I pulled out letters from my great-grandfather at different periods of their life together. One was right after they were married. Another was from just after Nana gave birth to my grandma. Another about ten years later as they were considering a move to another state. My great-grandfather, a man I never met, was a beautiful writer and eloquent speaker. 

As I laid them side-by-side, one line kept jumping out:

“I see you as you are now.”  

Not “I see you as you were when we were married before the baby and before your mom moved in with us and life happened.” Not “I wish we could go back to when things were uncomplicated.”  It’s seeing her – really noticing her as she was in that moment, knowing that there was a lot going on behind the scenes of that complicated, graceful, kind woman. 

My nana loved a million lifetimes within one, and I’ve noticed in pictures how she shape shifted with every one. But what a gift to be seen as you are and loved. That’s all we can ever hope for. And the trick of it all – that great-grandpa’s love for her was a reflection in her love for herself. Her care of her own ambitions and needs. Her honesty and candor with my grandmother. Great-grandpa was the blueprint of loving someone as they are without trying to change them, fully realizing that they’ll change over time on their own. 
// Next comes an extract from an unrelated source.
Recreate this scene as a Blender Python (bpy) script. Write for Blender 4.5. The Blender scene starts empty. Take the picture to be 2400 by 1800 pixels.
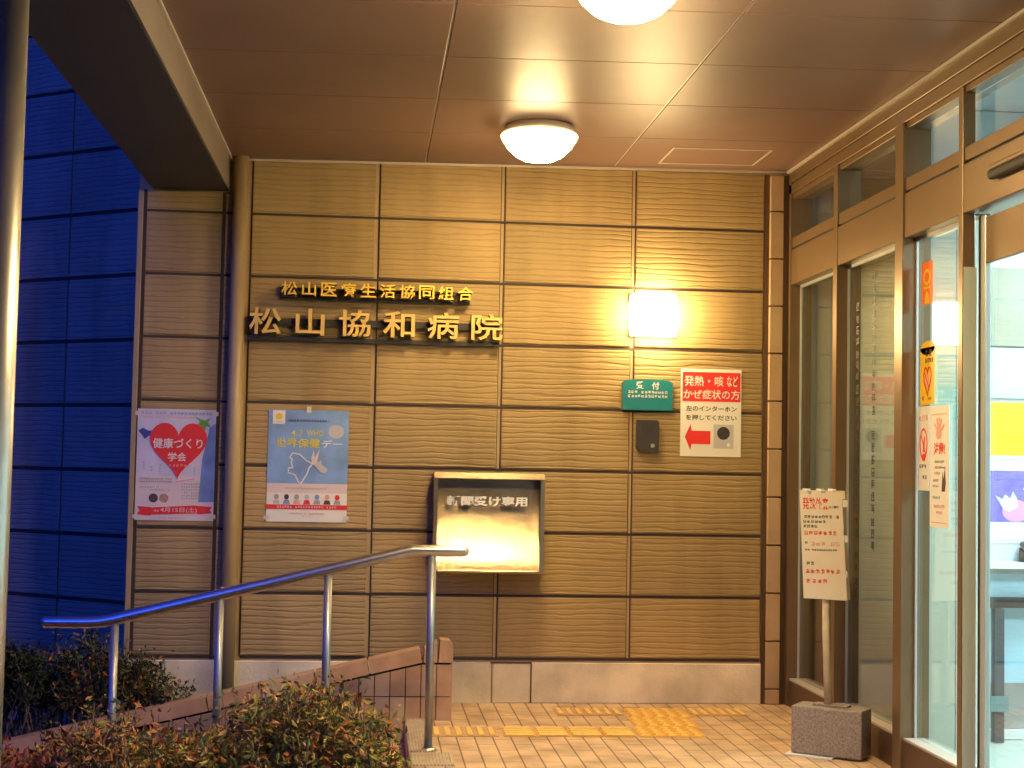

It’s a lesson in love and commitment that comes alongside boundaries, a way to honor yourself with compassion while compassionately providing perimeters and frameworks of how to show up fully for yourself and others. It’s a challenge for me to love someone as they are without trying to wish things were different at times. It’s an intentional pursuit of seeing each other as we are, believing that we are all doing the best we can.